It shocks most people in the United States to think that many children (not to mention adults), don’t know where their food comes from. “The store,” they might say. And so in the past 5 years, we have created more “farm to school” programs to introduce kids to what their food looks like when it comes out of the ground, and we have seen the incredible growth of farmers’ markets and Community Supported Agriculture. The idea is simple: if consumers have the right information, they can then buy better food and demand better policies that can, in turn, support better farming.
And yet, even with all of this new knowledge about where our food comes from, our federal food policies in the United States are getting worse and worse. Our Congress is trying to cut billions from food assistance at a time when so many people are struggling to put food on the table, and at the same time, they are giving billions to agribusiness in the form of reckless crop insurance. How is it that at a time when more people than ever “know their farmer,” we get such a terrible food policy?

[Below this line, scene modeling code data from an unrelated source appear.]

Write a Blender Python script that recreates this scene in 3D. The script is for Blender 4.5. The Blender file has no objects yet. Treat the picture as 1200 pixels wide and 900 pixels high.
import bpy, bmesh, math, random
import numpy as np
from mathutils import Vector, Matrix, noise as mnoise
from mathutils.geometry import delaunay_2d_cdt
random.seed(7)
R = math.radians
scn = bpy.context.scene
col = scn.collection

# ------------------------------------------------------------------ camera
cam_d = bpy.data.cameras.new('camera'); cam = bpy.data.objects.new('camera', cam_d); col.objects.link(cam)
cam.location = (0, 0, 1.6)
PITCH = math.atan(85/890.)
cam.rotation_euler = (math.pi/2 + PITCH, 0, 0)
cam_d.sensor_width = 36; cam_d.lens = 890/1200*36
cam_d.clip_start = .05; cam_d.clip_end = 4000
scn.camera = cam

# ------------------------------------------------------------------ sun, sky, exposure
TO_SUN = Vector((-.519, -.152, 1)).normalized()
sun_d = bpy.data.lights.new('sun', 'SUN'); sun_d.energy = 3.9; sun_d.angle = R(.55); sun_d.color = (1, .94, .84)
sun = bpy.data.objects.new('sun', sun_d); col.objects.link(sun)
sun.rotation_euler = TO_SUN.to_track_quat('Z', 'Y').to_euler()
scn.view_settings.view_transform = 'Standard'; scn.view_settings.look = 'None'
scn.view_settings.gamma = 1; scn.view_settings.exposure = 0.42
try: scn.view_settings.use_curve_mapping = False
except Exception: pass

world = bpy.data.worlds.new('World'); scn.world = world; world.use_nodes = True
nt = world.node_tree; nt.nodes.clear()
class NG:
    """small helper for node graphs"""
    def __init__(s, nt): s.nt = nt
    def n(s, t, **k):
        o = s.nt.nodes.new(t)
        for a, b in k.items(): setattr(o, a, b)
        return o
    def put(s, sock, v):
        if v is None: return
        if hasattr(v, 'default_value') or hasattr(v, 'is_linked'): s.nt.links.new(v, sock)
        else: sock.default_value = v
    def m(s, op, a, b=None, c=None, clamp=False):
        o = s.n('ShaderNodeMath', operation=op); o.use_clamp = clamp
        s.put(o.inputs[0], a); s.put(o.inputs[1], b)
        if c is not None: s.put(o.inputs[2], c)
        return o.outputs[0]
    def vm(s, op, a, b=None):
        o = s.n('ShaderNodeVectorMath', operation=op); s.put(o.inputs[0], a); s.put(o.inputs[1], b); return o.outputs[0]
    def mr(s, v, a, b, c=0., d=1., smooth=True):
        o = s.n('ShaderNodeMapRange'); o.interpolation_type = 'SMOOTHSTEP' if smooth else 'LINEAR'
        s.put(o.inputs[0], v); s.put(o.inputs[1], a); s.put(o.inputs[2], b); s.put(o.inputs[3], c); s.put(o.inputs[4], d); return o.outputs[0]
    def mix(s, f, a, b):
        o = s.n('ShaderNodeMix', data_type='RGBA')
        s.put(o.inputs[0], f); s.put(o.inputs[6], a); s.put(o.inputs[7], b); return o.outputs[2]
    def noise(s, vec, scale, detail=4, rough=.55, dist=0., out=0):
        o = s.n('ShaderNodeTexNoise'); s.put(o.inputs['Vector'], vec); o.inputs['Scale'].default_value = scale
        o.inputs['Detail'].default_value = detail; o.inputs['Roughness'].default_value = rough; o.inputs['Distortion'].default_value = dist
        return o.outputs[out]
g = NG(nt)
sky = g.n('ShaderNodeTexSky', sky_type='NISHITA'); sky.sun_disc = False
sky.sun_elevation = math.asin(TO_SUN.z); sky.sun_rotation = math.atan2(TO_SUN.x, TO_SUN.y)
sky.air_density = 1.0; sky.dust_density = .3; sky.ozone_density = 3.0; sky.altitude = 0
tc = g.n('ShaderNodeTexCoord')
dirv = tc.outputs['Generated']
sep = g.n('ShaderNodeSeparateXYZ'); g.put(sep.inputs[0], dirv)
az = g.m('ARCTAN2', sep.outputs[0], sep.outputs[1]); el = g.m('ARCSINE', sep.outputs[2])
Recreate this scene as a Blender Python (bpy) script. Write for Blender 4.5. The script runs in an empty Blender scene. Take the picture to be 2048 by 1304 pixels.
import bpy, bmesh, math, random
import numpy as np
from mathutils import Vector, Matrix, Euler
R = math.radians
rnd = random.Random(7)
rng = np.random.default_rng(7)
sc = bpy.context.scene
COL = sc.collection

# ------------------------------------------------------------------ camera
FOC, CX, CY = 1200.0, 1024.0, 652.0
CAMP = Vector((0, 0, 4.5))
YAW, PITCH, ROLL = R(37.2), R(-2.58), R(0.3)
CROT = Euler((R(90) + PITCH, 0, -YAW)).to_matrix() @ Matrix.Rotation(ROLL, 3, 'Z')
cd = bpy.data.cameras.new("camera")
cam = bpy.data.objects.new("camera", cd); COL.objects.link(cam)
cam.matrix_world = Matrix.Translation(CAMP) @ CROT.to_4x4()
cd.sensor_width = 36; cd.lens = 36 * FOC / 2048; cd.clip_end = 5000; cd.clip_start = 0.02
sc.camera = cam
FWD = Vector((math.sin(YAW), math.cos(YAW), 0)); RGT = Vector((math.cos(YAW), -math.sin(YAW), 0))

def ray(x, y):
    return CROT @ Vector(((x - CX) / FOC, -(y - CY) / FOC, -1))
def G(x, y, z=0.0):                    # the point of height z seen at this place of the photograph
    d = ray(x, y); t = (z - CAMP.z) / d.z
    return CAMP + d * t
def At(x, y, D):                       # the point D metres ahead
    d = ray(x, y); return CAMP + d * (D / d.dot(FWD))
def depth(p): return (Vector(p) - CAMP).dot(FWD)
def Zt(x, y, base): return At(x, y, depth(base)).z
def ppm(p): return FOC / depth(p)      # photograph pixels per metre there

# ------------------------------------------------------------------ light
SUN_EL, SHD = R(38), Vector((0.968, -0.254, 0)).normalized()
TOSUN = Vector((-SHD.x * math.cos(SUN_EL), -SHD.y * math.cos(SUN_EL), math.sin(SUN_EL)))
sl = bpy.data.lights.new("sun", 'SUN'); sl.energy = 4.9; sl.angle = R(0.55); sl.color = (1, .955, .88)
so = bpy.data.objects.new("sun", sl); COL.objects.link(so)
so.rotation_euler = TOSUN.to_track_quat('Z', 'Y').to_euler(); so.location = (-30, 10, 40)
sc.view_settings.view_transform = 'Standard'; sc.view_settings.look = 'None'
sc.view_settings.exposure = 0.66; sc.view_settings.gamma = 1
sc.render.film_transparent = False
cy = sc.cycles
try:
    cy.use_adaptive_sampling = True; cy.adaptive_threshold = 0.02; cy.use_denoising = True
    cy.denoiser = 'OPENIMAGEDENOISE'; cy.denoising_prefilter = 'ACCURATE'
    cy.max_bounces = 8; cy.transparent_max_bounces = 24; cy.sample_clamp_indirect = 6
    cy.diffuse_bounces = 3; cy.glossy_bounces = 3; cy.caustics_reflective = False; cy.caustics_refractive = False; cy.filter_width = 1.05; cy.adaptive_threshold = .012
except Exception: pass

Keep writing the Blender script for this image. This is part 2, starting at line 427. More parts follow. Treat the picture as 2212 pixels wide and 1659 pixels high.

The first reason that we still haven’t made change is because “knowing our farmer” has usually meant nothing more than being an acquaintance and customer of a farmer. It hasn’t meant that more consumers learn about the onerous contracts farmers have to sign with agribusiness corporations, or about the increasing cost of grain to feed dairy cows, or about how banks in rural areas aren’t lending to farmers anymore. “Knowing your farmer” has not meant listening to black farmers like Blain Snipstal talk about how they’ve lost so much land that 98% of the land in the United States is owned by whites . And come to think about it, does the average consumer know what a SNAP recipient goes through? Do we even think of SNAP recipients as consumers?